> **Work to do**
Read the lines below. Copy out any that hold the string "from".

> **Dataset extract**
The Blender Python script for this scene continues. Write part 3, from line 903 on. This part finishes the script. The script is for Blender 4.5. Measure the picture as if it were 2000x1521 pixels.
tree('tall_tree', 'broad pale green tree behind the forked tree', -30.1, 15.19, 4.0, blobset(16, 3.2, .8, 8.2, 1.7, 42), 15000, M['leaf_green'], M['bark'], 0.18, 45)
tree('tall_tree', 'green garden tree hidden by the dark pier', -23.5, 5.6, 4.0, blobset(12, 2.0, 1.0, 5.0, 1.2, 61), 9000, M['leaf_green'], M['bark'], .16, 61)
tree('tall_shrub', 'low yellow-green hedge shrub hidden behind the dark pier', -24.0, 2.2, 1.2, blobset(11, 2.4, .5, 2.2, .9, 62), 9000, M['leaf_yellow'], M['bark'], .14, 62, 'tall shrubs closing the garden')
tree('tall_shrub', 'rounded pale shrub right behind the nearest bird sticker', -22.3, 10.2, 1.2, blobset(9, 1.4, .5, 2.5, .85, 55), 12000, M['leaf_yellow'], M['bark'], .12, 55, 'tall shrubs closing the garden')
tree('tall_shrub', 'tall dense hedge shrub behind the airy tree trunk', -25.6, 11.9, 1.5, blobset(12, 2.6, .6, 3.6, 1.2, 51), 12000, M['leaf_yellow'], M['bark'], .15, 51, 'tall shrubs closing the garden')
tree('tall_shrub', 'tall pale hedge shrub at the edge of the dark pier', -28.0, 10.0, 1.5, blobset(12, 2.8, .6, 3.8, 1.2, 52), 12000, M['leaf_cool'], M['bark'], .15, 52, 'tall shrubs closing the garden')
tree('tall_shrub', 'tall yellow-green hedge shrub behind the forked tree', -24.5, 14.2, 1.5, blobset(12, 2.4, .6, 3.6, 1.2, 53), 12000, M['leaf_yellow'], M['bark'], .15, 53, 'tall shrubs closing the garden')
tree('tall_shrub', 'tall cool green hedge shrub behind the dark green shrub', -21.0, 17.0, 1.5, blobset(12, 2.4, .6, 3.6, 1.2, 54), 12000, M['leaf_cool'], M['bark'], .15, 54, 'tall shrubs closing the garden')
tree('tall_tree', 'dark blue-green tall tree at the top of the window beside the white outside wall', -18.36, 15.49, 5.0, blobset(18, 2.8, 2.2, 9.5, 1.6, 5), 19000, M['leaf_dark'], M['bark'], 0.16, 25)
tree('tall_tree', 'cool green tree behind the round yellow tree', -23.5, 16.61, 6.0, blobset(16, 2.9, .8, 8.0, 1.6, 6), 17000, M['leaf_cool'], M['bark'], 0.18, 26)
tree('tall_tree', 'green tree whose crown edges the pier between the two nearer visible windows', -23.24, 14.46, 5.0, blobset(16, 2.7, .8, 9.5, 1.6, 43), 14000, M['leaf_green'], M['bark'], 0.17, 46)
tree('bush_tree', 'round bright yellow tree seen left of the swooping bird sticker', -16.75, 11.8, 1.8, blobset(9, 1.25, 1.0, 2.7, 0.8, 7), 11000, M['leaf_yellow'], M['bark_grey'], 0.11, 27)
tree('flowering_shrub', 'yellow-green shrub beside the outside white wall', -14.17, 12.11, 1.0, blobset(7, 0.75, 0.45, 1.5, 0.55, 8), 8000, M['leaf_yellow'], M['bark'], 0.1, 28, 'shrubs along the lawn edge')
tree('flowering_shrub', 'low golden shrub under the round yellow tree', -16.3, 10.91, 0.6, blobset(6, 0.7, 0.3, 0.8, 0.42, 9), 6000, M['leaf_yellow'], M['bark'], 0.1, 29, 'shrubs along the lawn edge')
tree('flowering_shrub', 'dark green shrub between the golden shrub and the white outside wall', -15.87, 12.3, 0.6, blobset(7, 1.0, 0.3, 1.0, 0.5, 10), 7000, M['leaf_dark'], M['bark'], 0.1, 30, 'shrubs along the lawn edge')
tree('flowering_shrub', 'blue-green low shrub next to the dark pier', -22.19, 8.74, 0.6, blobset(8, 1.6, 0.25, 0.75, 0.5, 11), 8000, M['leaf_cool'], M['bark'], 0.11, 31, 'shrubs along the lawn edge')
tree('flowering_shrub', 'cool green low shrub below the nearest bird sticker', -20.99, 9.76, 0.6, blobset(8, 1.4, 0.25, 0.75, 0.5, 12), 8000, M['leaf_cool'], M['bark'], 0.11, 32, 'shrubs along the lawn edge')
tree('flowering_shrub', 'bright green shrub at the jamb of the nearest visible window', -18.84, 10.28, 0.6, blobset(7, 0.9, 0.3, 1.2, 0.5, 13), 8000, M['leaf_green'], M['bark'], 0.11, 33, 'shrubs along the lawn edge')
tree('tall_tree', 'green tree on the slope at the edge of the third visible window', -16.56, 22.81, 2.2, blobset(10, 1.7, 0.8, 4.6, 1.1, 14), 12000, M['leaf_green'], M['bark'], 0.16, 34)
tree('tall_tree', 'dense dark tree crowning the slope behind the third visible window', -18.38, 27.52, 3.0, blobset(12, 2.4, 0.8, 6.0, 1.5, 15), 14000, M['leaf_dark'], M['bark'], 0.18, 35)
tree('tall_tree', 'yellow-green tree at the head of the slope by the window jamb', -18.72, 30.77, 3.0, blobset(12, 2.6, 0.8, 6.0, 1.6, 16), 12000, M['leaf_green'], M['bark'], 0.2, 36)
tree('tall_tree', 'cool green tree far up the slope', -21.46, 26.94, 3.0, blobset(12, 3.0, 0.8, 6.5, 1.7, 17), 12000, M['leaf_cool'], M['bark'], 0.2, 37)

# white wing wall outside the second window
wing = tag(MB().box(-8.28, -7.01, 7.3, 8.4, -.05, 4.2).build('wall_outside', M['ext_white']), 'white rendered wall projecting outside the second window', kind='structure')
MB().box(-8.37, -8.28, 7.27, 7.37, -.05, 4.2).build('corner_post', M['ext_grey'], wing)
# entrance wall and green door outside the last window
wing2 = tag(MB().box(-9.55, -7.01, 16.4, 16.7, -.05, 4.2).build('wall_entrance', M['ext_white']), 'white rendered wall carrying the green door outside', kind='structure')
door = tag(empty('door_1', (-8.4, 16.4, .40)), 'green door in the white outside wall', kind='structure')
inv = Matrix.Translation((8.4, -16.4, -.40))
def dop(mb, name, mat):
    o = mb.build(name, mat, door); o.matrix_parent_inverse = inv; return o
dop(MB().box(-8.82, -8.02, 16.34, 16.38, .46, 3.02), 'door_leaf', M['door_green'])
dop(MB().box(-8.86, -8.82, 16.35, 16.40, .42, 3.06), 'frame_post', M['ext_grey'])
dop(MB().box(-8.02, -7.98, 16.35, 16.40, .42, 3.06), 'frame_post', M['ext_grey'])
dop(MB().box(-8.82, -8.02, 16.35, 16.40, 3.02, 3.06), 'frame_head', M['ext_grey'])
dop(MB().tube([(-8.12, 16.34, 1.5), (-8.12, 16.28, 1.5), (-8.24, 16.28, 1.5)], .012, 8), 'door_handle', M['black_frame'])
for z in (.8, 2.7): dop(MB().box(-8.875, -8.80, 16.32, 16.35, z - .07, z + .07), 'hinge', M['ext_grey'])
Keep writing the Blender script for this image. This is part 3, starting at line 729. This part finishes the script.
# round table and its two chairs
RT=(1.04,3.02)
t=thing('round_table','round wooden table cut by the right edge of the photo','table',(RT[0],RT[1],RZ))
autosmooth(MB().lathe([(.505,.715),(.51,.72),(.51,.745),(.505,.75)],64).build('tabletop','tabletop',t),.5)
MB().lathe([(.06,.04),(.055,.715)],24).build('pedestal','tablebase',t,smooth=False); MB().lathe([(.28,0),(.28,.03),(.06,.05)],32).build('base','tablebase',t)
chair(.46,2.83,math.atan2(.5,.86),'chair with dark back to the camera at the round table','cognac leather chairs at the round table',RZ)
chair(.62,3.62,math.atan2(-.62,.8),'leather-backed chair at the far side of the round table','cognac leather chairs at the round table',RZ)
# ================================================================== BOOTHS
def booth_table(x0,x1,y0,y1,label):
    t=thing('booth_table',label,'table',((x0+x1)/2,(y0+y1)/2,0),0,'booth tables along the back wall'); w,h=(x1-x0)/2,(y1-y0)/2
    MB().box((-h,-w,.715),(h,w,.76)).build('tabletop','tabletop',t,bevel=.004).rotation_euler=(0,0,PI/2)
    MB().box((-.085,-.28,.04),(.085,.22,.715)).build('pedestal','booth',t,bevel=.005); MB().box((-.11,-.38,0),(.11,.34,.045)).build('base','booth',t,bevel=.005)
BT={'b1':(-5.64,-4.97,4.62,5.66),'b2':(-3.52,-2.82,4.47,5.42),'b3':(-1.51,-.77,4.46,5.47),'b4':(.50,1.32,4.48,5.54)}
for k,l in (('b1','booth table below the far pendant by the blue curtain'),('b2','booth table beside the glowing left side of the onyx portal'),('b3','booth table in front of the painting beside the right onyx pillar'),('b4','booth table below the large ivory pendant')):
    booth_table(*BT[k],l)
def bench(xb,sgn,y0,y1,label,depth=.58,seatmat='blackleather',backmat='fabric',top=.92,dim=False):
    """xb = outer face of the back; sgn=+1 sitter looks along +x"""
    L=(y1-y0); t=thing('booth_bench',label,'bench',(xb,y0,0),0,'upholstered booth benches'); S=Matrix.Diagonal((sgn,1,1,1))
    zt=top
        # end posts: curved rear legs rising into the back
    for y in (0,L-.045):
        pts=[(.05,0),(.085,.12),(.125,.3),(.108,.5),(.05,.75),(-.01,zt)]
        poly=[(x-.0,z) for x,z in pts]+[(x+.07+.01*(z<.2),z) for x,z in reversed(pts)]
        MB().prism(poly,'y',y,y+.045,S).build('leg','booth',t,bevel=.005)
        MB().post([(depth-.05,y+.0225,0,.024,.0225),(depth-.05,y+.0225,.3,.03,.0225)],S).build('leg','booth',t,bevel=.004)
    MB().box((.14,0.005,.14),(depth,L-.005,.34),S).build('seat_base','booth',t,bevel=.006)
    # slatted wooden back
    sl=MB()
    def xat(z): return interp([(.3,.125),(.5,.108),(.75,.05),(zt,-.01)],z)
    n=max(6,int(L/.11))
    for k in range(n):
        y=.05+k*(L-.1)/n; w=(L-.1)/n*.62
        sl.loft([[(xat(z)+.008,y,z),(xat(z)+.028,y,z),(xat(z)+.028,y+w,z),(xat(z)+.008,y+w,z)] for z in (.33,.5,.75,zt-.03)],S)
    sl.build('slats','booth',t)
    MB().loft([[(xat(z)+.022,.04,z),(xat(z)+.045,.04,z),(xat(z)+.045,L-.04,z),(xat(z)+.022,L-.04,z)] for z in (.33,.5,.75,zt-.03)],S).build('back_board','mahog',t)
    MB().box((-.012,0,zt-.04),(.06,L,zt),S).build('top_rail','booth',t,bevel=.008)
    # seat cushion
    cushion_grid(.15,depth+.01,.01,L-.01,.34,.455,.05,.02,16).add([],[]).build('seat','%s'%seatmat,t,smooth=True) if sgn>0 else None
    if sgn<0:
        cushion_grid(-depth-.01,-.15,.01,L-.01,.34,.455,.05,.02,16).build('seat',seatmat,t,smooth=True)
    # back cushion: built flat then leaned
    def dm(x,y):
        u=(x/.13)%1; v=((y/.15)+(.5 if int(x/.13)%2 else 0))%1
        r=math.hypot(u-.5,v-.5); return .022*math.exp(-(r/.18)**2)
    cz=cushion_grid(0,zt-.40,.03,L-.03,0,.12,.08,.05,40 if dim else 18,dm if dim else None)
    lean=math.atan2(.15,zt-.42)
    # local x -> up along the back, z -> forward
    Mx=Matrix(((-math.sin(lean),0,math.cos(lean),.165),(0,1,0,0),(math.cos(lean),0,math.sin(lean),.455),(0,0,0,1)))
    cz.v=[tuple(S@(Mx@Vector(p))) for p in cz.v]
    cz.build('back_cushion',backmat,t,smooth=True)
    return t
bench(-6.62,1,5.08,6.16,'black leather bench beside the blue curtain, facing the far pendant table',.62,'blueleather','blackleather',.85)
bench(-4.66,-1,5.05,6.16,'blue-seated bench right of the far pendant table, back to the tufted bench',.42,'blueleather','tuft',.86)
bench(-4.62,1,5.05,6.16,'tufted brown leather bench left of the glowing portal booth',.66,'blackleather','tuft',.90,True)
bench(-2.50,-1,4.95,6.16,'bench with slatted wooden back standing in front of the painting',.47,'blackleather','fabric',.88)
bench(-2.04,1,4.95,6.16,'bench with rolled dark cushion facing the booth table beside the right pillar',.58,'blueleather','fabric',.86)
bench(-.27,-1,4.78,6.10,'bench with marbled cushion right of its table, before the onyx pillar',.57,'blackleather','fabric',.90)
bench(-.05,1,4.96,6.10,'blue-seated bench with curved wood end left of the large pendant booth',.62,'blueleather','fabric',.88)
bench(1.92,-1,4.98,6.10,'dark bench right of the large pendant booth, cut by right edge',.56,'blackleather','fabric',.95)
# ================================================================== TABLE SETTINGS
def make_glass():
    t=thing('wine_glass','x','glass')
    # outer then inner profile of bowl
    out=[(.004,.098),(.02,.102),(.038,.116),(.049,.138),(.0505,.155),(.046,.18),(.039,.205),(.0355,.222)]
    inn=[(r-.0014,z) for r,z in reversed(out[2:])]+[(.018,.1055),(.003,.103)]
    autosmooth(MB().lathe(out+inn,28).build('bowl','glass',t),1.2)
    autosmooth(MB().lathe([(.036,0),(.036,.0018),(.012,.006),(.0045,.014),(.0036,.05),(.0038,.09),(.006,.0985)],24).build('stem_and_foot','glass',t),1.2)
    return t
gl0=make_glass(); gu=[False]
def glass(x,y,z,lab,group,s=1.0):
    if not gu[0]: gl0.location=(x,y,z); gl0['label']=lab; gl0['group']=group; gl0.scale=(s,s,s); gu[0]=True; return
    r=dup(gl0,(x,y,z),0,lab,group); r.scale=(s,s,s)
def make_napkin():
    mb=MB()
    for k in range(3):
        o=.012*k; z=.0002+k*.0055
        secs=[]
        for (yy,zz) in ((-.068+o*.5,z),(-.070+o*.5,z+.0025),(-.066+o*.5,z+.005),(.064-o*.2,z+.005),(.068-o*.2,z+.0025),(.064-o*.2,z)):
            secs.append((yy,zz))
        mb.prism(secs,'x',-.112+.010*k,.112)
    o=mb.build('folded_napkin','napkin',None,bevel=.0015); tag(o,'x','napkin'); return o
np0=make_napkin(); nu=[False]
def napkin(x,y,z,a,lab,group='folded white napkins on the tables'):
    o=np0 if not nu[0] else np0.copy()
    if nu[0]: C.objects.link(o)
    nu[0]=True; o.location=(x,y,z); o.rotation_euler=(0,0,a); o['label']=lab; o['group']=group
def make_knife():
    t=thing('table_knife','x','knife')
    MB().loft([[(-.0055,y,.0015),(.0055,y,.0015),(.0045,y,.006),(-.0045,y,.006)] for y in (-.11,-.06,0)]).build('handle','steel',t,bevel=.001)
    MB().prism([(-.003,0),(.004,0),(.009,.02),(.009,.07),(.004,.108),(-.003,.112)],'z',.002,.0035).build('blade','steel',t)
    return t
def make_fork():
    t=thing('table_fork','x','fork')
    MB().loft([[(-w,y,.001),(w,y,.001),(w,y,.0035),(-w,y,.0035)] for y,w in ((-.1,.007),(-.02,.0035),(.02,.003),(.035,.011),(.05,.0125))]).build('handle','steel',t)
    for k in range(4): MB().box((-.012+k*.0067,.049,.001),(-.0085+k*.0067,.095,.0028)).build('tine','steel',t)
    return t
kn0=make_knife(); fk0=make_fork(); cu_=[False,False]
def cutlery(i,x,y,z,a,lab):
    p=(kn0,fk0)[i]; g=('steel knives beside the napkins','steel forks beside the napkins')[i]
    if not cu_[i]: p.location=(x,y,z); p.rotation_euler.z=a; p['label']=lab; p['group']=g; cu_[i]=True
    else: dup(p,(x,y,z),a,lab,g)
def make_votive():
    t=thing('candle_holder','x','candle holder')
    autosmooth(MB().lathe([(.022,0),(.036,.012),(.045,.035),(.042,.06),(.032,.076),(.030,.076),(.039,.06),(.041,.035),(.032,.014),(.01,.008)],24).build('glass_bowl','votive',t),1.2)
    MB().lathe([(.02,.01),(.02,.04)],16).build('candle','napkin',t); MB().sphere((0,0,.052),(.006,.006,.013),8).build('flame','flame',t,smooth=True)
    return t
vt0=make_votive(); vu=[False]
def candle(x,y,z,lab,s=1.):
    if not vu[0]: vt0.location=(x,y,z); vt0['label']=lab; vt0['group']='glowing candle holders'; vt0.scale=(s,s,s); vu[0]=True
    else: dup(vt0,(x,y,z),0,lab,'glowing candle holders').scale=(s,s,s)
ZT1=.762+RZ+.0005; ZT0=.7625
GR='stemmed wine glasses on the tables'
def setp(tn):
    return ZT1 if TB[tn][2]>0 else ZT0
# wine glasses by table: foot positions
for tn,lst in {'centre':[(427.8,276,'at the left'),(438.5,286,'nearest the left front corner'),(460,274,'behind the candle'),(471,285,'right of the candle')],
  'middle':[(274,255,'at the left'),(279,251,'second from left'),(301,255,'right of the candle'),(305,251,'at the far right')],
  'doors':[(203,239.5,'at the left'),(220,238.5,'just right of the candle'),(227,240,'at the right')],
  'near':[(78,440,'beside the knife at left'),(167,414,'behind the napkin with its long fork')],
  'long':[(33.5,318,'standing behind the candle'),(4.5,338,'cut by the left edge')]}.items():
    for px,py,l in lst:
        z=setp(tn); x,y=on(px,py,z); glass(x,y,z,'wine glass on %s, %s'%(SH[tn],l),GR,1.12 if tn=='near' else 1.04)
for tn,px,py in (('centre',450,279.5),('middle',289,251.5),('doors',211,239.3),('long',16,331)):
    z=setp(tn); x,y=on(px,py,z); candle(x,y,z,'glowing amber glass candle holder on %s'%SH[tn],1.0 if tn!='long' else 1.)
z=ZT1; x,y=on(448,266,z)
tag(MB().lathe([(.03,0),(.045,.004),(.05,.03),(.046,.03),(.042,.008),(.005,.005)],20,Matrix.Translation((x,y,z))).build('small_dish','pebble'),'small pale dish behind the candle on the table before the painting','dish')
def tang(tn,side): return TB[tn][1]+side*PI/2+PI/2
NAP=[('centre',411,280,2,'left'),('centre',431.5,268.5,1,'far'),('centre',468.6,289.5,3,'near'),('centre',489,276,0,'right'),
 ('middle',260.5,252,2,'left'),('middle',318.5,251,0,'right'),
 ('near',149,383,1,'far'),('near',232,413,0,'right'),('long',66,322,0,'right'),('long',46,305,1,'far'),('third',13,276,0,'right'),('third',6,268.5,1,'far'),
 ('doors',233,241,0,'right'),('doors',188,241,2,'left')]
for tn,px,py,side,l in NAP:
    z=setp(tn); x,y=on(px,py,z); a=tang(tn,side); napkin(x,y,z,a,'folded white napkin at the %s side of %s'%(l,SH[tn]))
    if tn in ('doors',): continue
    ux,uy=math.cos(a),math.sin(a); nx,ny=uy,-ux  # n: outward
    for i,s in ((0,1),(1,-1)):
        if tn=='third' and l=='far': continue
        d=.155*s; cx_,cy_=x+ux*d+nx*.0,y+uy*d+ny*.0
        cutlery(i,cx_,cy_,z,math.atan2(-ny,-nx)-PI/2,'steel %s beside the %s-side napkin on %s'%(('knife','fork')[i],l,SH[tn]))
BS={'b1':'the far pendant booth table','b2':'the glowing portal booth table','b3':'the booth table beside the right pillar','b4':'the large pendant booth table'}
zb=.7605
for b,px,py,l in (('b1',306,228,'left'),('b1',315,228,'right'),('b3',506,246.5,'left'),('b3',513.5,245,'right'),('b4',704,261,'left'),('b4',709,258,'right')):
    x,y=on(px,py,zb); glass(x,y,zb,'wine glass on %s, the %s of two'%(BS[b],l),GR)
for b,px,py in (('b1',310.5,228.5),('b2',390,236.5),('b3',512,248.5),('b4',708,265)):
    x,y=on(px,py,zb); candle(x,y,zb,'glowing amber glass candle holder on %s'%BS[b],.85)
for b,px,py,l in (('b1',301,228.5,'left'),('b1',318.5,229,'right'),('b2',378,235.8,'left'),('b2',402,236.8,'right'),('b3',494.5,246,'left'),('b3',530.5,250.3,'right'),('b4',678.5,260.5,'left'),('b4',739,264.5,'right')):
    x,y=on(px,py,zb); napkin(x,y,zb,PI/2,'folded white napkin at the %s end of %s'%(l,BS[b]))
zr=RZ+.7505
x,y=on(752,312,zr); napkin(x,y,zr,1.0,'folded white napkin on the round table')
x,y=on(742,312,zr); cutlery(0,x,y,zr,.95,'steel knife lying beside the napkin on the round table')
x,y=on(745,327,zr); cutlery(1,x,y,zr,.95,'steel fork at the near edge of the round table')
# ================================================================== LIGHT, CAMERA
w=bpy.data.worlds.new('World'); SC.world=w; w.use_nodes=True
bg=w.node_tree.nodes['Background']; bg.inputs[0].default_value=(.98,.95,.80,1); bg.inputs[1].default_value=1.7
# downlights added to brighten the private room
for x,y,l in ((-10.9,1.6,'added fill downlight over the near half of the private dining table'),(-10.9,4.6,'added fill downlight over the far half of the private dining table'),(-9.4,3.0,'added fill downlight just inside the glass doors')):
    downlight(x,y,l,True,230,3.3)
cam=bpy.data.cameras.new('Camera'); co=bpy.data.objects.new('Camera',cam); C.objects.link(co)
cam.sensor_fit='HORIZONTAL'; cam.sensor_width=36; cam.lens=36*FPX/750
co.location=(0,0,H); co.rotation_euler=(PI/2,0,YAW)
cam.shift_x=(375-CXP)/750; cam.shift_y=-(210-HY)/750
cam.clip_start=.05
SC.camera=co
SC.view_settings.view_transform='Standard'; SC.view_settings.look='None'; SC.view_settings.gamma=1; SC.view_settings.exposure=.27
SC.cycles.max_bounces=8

> **Output for this exercise**
The Blender Python script for this scene continues. Write part 3, from line 903 on. This part finishes the script. The script is for Blender 4.5. Measure the picture as if it were 2000x1521 pixels.
  'middle':[(274,255,'at the left'),(279,251,'second from left'),(301,255,'right of the candle'),(305,251,'at the far right')],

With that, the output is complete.